WHAT THIS TASK INVOLVES
Write out, word for word, the first line of the data below and every line after it through the one containing "except Exception as e: print(e)".

AVAILABLE DATA
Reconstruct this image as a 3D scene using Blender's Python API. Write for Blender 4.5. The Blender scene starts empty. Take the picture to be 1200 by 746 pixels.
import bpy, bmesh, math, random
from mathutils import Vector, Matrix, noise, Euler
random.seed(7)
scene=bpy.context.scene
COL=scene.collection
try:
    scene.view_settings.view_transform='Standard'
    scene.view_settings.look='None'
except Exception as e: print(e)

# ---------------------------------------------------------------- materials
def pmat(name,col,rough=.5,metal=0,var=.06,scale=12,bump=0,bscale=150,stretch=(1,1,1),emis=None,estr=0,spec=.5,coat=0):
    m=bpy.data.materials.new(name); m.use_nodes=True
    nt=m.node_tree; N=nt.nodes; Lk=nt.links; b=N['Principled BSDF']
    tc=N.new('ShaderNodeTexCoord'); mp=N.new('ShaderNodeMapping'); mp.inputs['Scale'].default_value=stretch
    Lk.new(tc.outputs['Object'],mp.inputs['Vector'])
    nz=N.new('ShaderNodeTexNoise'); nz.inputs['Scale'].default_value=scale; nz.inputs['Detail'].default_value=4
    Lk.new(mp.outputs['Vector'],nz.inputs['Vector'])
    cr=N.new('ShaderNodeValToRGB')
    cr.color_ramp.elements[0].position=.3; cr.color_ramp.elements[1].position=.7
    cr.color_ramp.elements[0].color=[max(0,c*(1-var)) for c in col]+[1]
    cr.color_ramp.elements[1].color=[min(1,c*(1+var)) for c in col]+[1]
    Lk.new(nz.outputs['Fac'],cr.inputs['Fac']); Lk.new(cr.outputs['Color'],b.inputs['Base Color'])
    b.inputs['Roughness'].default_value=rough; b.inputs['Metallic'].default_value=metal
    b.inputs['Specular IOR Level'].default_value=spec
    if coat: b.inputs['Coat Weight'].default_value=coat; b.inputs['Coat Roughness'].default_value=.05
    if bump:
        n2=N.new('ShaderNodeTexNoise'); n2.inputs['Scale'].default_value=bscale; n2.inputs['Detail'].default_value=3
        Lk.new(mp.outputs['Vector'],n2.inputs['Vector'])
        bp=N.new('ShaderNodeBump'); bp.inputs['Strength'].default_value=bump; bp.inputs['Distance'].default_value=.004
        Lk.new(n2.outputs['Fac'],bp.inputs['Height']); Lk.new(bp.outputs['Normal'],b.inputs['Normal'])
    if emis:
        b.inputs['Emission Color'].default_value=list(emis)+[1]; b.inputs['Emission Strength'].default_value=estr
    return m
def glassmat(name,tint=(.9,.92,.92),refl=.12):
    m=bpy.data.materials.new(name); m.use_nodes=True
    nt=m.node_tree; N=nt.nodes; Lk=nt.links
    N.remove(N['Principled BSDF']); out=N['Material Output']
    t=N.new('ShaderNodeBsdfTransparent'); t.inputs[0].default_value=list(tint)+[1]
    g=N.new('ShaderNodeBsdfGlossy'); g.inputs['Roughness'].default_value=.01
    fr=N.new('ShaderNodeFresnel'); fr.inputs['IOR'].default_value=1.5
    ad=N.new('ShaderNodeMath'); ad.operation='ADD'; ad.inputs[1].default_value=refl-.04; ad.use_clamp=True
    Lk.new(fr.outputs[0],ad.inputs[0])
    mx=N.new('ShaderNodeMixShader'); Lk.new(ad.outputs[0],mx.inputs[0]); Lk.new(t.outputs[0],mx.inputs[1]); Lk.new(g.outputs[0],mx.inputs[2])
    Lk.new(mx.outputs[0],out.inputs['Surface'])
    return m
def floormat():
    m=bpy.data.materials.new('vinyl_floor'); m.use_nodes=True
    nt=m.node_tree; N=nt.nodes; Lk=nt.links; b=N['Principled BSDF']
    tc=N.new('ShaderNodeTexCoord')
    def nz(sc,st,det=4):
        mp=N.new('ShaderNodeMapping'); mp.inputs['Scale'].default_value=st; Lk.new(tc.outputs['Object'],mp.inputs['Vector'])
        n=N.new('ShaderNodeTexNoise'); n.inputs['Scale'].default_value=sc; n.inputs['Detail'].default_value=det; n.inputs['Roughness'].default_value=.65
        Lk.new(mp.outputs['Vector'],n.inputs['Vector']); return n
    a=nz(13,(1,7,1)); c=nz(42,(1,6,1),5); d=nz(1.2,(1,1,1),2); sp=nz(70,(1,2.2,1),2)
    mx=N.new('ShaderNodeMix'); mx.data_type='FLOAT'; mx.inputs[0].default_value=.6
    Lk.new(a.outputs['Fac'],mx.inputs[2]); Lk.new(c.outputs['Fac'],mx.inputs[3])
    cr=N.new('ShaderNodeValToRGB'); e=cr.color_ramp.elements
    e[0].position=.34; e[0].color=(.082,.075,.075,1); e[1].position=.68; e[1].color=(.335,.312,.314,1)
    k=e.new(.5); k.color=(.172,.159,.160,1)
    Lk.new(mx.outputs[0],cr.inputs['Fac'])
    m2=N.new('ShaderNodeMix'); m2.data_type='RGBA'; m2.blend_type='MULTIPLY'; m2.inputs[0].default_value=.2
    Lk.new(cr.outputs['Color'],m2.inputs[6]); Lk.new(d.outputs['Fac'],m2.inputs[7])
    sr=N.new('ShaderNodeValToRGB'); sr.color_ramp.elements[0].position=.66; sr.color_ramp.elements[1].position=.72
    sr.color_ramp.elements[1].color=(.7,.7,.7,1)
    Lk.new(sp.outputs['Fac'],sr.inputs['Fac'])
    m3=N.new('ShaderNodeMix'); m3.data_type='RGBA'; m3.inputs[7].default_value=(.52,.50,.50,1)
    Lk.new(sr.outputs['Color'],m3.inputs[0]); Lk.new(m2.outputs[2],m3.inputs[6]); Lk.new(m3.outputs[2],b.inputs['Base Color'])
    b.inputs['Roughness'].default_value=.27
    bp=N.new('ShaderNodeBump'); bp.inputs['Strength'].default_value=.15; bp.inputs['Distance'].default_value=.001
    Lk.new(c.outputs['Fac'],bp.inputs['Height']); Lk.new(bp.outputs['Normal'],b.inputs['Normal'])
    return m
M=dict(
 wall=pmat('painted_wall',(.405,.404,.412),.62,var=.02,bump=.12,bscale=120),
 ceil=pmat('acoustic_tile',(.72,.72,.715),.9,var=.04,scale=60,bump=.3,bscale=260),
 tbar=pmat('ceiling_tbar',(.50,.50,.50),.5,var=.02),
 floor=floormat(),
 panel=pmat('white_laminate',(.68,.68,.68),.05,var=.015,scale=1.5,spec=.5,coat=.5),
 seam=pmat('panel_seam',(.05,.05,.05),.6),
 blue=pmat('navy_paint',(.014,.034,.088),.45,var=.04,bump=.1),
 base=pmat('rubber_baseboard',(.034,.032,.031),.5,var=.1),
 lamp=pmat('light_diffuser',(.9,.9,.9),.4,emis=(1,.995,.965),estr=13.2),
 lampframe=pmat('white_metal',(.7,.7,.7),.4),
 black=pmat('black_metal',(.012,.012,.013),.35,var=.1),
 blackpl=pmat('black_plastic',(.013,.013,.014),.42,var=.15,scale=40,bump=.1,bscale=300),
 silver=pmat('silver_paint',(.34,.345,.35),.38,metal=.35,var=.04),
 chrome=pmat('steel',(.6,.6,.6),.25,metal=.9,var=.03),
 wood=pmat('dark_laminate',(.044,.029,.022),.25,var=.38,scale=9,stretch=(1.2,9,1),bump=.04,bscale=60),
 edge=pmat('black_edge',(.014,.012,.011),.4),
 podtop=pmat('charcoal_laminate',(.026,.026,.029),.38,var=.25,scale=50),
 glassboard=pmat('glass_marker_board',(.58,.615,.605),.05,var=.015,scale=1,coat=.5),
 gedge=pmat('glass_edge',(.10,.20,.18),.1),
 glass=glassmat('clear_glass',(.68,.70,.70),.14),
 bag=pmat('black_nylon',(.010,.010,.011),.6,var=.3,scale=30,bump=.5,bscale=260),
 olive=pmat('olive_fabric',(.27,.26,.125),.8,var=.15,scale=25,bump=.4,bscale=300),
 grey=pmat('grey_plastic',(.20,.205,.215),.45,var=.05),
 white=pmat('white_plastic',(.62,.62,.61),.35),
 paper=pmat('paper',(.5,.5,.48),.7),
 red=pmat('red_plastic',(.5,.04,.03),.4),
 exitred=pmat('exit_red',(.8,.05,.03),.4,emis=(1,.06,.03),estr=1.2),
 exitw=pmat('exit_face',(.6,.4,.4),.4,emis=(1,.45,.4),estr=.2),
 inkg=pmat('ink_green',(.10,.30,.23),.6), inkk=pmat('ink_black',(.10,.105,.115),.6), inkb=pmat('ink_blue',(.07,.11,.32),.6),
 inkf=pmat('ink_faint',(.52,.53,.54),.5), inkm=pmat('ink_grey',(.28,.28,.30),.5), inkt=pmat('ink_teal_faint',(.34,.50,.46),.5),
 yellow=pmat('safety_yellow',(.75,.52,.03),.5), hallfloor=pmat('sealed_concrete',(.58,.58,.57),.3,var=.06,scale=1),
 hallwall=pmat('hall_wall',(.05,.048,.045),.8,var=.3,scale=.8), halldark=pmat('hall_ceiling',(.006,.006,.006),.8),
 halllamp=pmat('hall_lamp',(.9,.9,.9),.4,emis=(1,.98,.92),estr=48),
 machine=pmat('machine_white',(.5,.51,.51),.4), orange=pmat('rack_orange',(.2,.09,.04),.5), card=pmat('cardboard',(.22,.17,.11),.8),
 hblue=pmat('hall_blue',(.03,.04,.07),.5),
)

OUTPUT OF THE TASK
Reconstruct this image as a 3D scene using Blender's Python API. Write for Blender 4.5. The Blender scene starts empty. Take the picture to be 1200 by 746 pixels.
import bpy, bmesh, math, random
from mathutils import Vector, Matrix, noise, Euler
random.seed(7)
scene=bpy.context.scene
COL=scene.collection
try:
    scene.view_settings.view_transform='Standard'
    scene.view_settings.look='None'
except Exception as e: print(e)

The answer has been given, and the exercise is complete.